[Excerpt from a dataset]
....

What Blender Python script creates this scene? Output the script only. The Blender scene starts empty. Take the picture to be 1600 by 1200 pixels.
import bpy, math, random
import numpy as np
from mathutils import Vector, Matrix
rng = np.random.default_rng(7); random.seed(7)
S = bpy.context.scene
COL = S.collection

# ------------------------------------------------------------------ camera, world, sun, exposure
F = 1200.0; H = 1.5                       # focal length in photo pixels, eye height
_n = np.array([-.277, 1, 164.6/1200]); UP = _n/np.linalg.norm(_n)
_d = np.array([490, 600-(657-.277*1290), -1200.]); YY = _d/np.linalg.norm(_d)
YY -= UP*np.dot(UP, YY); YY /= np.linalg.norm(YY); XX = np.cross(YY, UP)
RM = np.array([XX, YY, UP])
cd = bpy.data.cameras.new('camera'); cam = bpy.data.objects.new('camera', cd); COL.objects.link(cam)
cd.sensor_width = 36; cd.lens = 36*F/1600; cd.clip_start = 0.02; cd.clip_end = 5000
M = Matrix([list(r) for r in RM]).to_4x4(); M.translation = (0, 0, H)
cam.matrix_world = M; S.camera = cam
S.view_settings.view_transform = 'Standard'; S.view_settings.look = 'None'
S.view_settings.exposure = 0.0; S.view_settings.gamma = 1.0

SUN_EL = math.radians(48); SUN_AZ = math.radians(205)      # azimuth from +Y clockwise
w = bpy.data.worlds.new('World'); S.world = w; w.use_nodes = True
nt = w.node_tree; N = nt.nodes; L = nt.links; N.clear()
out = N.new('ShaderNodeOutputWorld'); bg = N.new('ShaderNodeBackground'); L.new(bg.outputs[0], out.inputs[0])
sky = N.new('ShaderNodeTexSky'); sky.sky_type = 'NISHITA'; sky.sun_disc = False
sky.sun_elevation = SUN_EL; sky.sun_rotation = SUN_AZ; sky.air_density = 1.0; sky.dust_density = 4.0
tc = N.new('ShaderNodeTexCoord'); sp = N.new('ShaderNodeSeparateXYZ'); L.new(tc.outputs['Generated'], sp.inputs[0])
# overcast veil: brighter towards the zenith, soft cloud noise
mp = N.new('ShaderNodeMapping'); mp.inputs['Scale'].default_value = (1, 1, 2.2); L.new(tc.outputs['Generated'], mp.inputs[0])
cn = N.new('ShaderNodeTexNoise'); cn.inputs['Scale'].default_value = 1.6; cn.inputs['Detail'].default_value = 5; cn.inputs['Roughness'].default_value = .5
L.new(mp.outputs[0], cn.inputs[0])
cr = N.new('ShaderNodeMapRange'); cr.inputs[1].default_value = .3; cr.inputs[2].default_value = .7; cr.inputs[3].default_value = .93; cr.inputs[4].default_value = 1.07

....

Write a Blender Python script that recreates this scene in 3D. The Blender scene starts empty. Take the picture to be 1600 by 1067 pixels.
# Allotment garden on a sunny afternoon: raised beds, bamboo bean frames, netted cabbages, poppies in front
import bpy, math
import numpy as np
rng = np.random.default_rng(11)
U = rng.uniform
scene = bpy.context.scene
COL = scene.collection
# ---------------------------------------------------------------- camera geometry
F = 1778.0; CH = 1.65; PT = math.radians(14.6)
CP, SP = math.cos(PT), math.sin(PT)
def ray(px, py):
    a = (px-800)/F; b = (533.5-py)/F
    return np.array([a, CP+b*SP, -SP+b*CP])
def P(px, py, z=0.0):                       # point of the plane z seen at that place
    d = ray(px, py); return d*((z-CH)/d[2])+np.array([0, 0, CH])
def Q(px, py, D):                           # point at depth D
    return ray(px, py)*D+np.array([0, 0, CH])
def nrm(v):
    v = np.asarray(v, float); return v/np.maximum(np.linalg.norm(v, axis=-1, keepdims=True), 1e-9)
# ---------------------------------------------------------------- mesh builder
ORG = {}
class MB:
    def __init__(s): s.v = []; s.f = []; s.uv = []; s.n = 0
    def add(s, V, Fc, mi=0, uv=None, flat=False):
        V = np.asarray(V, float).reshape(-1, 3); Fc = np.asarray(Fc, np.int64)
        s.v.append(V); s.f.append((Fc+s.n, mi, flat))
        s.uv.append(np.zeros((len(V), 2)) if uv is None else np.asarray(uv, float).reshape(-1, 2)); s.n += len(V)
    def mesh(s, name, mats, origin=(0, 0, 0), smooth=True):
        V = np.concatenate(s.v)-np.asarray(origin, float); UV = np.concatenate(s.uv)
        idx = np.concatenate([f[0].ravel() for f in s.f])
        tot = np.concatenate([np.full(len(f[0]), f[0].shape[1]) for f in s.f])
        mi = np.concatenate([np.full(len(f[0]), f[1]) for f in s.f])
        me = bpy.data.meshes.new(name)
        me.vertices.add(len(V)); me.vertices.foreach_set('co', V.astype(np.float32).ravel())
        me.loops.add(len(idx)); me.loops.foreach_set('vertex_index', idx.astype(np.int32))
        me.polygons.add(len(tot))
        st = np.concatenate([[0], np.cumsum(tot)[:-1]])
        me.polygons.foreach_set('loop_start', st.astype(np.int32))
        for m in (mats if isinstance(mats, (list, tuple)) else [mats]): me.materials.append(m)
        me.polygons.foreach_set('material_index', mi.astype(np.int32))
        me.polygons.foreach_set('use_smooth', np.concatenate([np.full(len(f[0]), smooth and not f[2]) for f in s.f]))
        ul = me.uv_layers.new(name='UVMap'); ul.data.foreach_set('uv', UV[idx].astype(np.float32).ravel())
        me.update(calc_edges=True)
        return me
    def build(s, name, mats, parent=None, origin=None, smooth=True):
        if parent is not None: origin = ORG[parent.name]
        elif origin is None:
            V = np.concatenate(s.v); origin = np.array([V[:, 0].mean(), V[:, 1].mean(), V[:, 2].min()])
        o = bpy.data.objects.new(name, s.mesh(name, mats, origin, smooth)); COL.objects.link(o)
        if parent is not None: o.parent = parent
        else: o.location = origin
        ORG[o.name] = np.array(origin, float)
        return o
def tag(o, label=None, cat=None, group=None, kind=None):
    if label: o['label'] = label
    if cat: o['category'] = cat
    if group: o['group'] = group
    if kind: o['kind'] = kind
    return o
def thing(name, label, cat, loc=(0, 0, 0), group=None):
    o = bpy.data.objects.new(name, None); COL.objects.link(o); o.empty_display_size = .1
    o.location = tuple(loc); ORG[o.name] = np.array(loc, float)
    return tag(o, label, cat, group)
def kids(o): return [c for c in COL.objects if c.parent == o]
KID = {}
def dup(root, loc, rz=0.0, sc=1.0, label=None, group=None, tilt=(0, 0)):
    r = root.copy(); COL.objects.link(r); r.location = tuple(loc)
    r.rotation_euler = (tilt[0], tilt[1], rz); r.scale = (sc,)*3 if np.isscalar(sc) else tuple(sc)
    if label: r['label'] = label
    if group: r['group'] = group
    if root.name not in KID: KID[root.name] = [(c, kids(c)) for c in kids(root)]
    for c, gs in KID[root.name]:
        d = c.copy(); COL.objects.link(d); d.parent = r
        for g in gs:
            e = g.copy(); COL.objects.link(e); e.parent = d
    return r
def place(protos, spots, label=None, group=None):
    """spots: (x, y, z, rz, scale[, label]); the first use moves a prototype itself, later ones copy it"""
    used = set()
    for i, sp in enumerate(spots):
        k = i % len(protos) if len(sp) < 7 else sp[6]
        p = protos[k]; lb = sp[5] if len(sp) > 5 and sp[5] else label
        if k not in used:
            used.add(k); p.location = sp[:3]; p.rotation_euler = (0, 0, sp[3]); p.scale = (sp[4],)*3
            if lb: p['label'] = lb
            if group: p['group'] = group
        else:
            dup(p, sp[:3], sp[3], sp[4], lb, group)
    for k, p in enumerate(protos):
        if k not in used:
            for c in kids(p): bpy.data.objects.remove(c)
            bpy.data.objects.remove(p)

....

What needs to be done: Within the listing above, extract exactly the lines from the line with "What Blender Python" to the line with "COL = S.collection", the two named lines included, and no others.

Reply:
What Blender Python script creates this scene? Output the script only. The Blender scene starts empty. Take the picture to be 1600 by 1200 pixels.
import bpy, math, random
import numpy as np
from mathutils import Vector, Matrix
rng = np.random.default_rng(7); random.seed(7)
S = bpy.context.scene
COL = S.collection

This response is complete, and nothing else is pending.